Objective: Starting at the first line of the listing below, repeat each line exactly until the line containing "return np.vstack(Vs), np.vstack(Fs)", which you include. Leave out pictures.

** start Information shown **

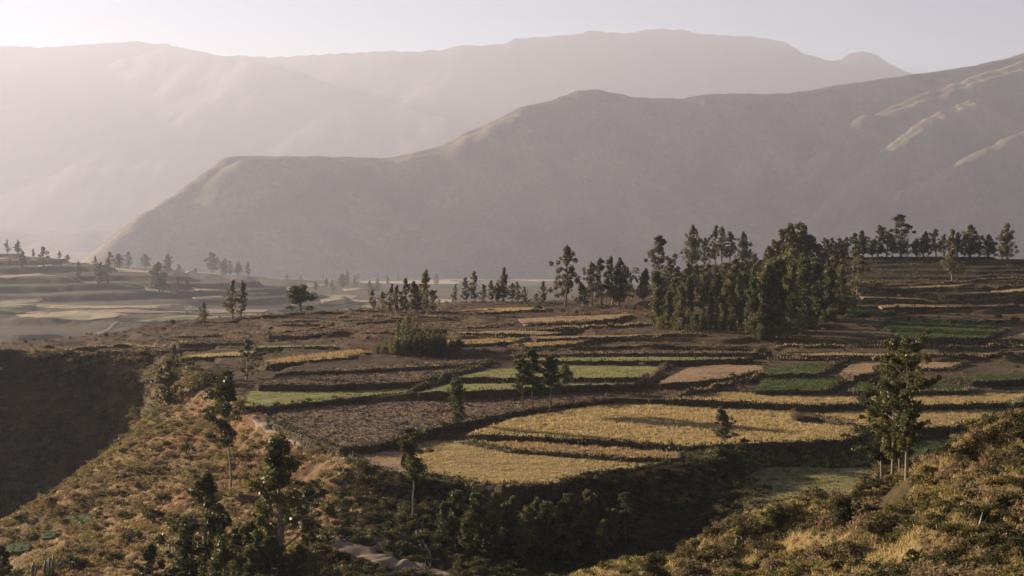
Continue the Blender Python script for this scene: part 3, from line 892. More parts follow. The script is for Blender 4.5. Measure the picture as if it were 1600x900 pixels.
def tubes(paths, sides=5):
    Vs, Fs, o = [], [], 0
    for pts, rads in paths:
        pts = np.asarray(pts, float); k = len(pts)
        t = unit(np.gradient(pts, axis=0))
        ref = np.where(np.abs(t[:, 2:3]) > 0.9, np.array([[1., 0, 0]]), np.array([[0, 0, 1.]]))
        u = unit(np.cross(t, ref)); v = np.cross(t, u)
        an = np.arange(sides) * 2 * np.pi / sides
        ring = pts[:, None] + (u[:, None] * np.cos(an)[None, :, None] + v[:, None] * np.sin(an)[None, :, None]) * np.asarray(rads)[:, None, None]
        Vs.append(ring.reshape(-1, 3))
        i = (np.arange(k - 1)[:, None] * sides + np.arange(sides)[None]).ravel()
        j = (np.arange(k - 1)[:, None] * sides + (np.arange(sides)[None] + 1) % sides).ravel()
        Fs.append(np.stack([i, j, j + sides, i + sides], -1) + o); o += k * sides
    return np.vstack(Vs), np.vstack(Fs)


def make_tree(kind, seed, H=15.0, leaf=None, bark=None):
    rng = np.random.RandomState(seed)
    paths, cl = [], []
    def trunk(x0, y0, h, r, lean=0.04):
        k = 9; t = np.linspace(0, 1, k)
        w = np.cumsum(rng.normal(0, lean * h / k, (k, 2)), 0); w -= w[0]
        P = np.c_[x0 + w[:, 0], y0 + w[:, 1], t * h]
        P[0, 2] = -0.6
        paths.append((P, r * (1.15 - t) * np.where(t == 0, 1.35, 1)))
        return P
    def limb(P, t, az, el, ln, r):
        k = len(P) - 1
        b = np.array([np.interp(t * k, np.arange(k + 1), P[:, c]) for c in range(3)])
        d = np.array([math.cos(az) * math.cos(el), math.sin(az) * math.cos(el), math.sin(el)])
        e = b + d * ln; m = b + d * ln * 0.55 + np.array([0, 0, -0.06 * ln])
        paths.append((np.stack([b, m, e]), np.array([r, r * 0.7, r * 0.25])))
        return b, m, e
    if kind in ('euc', 'euc_near', 'euc_far'):
        ns = {'euc': 1.0, 'euc_near': 2.4, 'euc_far': 0.35}[kind]
        ntr = rng.choice([1, 1, 2])
        W = H * rng.uniform(0.17, 0.24)
        for k in range(ntr):
            hh = H * (0.95 if k == 0 else rng.uniform(0.65, 0.9))
            P = trunk(rng.normal(0, 0.06) * H * (ntr > 1), rng.normal(0, 0.06) * H * (ntr > 1), hh, 0.018 * H, 0.07)
            nl = rng.randint(34, 44)
            t0 = rng.uniform(0.04, 0.14)
            for q in range(nl):
                t = t0 + (1 - t0) * (q + rng.uniform(0, 1)) / nl
                prof = (0.8 + 0.4 * math.sin(math.pi * min(1, (t - t0) / (1 - t0) * 0.85 + 0.12))) * (1.15 - t * 0.62) * min(1.0, (1.06 - t) / 0.4) ** 0.8
                if rng.rand() < 0.1: continue
                ln = W * prof * rng.uniform(0.35, 1.4)
                b, m, e = limb(P, t, rng.uniform(0, 6.28), rng.uniform(0.25, 1.05), ln, 0.006 * H)
                r = H * rng.uniform(0.028, 0.066) * (1.15 - 0.45 * t)
                cl.append(blob(e, r, int(66 * ns), rng, 1.15))
                if rng.rand() < 0.8: cl.append(blob(m + rng.normal(0, 0.02 * H, 3), r * 0.85, int(46 * ns), rng, 1.15))
            cl.append(blob(P[-1], H * 0.04, int(70 * ns), rng, 1.6))
        ls = {'euc': 0.017, 'euc_near': 0.0115, 'euc_far': 0.032}[kind] * H
        V, Fq_ = leaves(np.vstack(cl), ls, rng, 0.2, 0.55, 0.5)
    elif kind == 'column':
        W = H * rng.uniform(0.2, 0.28)
        P = trunk(0, 0, H * 0.95, 0.014 * H, 0.06)
        nl = 54
        for q in range(nl):
            t = 0.05 + 0.93 * (q + rng.rand()) / nl
            prof = min(1.0, (t + 0.12) / 0.3) * (1.08 - t) ** 0.55
            ln = W * prof * rng.uniform(0.4, 1.3)
            b, m, e = limb(P, t, rng.uniform(0, 6.28), rng.uniform(0.4, 1.1), ln, 0.004 * H)
            r = H * rng.uniform(0.03, 0.06)
            cl.append(blob(e, r, 84, rng, 1.3)); cl.append(blob(m, r, 50, rng, 1.3))
        cl.append(blob(P[-1], H * 0.025, 40, rng, 2.2))
        V, Fq_ = leaves(np.vstack(cl), 0.0155 * H, rng, 0.2, 0.5, 0.3)
    elif kind == 'pine':
        W = H * 0.25
        P = trunk(0, 0, H * 0.97, 0.013 * H, 0.035)
        nl = 44
        for q in range(nl):
            t = 0.34 + 0.64 * (q + rng.rand() * 0.8) / nl
            prof = (1.06 - t) ** 0.8 * 1.3 * (0.75 + 0.35 * min(1, (t - 0.3) / 0.2))
            ln = W * prof * rng.uniform(0.5, 1.15)
            b, m, e = limb(P, t, rng.uniform(0, 6.28), rng.uniform(0.0, 0.5), ln, 0.005 * H)
            for s in np.linspace(0.35, 1.05, 6):
                cl.append(blob(b + (e - b) * s + np.array([0, 0, 0.012 * H]), H * 0.035, 30, rng, 0.8))
        cl.append(blob(P[-1], H * 0.03, 50, rng, 1.8))
        V, Fq_ = leaves(np.vstack(cl), 0.022 * H, rng, 0.4, 0.22, -0.5)
    elif kind in ('sparse', 'slender'):
        nt_ = 1
        W = H * (0.2 if kind == 'sparse' else 0.1)
        P = trunk(0, 0, H * 0.95, (0.011 if kind == 'sparse' else 0.0065) * H, 0.06)
        nl = 44 if kind == 'sparse' else 26
        t0 = 0.2 if kind == 'sparse' else 0.42
        for q in range(nl):
            t = t0 + (1 - t0) * (q + rng.rand()) / nl
            prof = (0.5 + 0.6 * math.sin(math.pi * (t - t0) / (1 - t0) * 0.8 + 0.25))
            ln = W * prof * rng.uniform(0.35, 1.25)
            b, m, e = limb(P, t, rng.uniform(0, 6.28), rng.uniform(0.2, 0.9), ln, 0.004 * H)
            for s in range(rng.randint(2, 5)):
                c = b + (e - b) * rng.uniform(0.5, 1.15) + rng.normal(0, 0.014 * H, 3)
                cl.append(blob(c, H * rng.uniform(0.022, 0.046), 74, rng, 0.85))
        cl.append(blob(P[-1], H * 0.025, 70, rng, 1.8))
        V, Fq_ = leaves(np.vstack(cl), 0.0105 * H, rng, 0.1, 0.55, 0.7)
    elif kind == 'round':
        P = trunk(0, 0, H * 0.7, 0.03 * H, 0.06)
        for q in range(32):
            az = rng.uniform(0, 6.28); el = rng.uniform(-0.3, 1.5)
            b, m, e = limb(P, rng.uniform(0.22, 1.0), az, el, H * 0.27 * rng.uniform(0.7, 1.1), 0.008 * H)
            cl.append(blob(e, H * rng.uniform(0.09, 0.15), 150, rng, 0.85))
        V, Fq_ = leaves(np.vstack(cl), 0.026 * H, rng, 0.3, 0.5, 0.1)
    elif kind == 'bush':          # height 1
        for q in range(5):
            az = rng.uniform(0, 6.28)
            paths.append((np.array([[0, 0, -0.1], [0.15 * math.cos(az), 0.15 * math.sin(az), 0.3], [0.35 * math.cos(az), 0.35 * math.sin(az), 0.65]]) * H, np.array([0.035, 0.025, 0.01]) * H))
        for q in range(15):
            az = rng.uniform(0, 6.28); rr_ = 0.48 * math.sqrt(rng.rand())
            z = 0.18 + 0.6 * math.sqrt(max(0, 1 - (rr_ / 0.56) ** 2)) * rng.uniform(0.55, 1.05)
            cl.append(blob((rr_ * math.cos(az) * H, rr_ * math.sin(az) * H, z * H), H * rng.uniform(0.14, 0.23), 42, rng, 0.85))
        V, Fq_ = leaves(np.vstack(cl), 0.058 * H, rng, 0.35, 0.55, 0.0)
    elif kind == 'thicket':       # several upright leafy stems
        for q in range(9):
            x0, y0 = rng.normal(0, 0.28 * H, 2); h = H * rng.uniform(0.6, 1.0)
            paths.append((np.array([[0.02 * x0, 0.02 * y0, -0.3], [x0 * 0.8, y0 * 0.8, 0.12 * h], [x0 + rng.normal(0, .04) * H, y0, h * 0.5], [x0 + rng.normal(0, .08) * H, y0, h]]), np.array([0.03, 0.02, 0.014, 0.005]) * H))
            for s in np.linspace(0.2, 1, 8):
                cl.append(blob((x0 + rng.normal(0, .04) * H, y0 + rng.normal(0, .04) * H, h * s), H * 0.12 * (1.15 - 0.6 * s), 34, rng, 1.2))
        V, Fq_ = leaves(np.vstack(cl), 0.032 * H, rng, 0.2, 0.5, -0.3)
    tv, tf = tubes(paths, 6 if kind in ('sparse', 'slender', 'pine') else 5)
    tr = mesh_np(('trunk' if kind not in ('bush', 'thicket') else 'stem'), tv, tf, M[bark or 'bark'], True)
    cr = mesh_np('crown', V, Fq_, M[leaf or 'leaf_euc'])
    return dict(trunk=tr, crown=cr, H=H, stem=kind in ('bush', 'thicket'))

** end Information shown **

Task output:
Continue the Blender Python script for this scene: part 3, from line 892. More parts follow. The script is for Blender 4.5. Measure the picture as if it were 1600x900 pixels.
def tubes(paths, sides=5):
    Vs, Fs, o = [], [], 0
    for pts, rads in paths:
        pts = np.asarray(pts, float); k = len(pts)
        t = unit(np.gradient(pts, axis=0))
        ref = np.where(np.abs(t[:, 2:3]) > 0.9, np.array([[1., 0, 0]]), np.array([[0, 0, 1.]]))
        u = unit(np.cross(t, ref)); v = np.cross(t, u)
        an = np.arange(sides) * 2 * np.pi / sides
        ring = pts[:, None] + (u[:, None] * np.cos(an)[None, :, None] + v[:, None] * np.sin(an)[None, :, None]) * np.asarray(rads)[:, None, None]
        Vs.append(ring.reshape(-1, 3))
        i = (np.arange(k - 1)[:, None] * sides + np.arange(sides)[None]).ravel()
        j = (np.arange(k - 1)[:, None] * sides + (np.arange(sides)[None] + 1) % sides).ravel()
        Fs.append(np.stack([i, j, j + sides, i + sides], -1) + o); o += k * sides
    return np.vstack(Vs), np.vstack(Fs)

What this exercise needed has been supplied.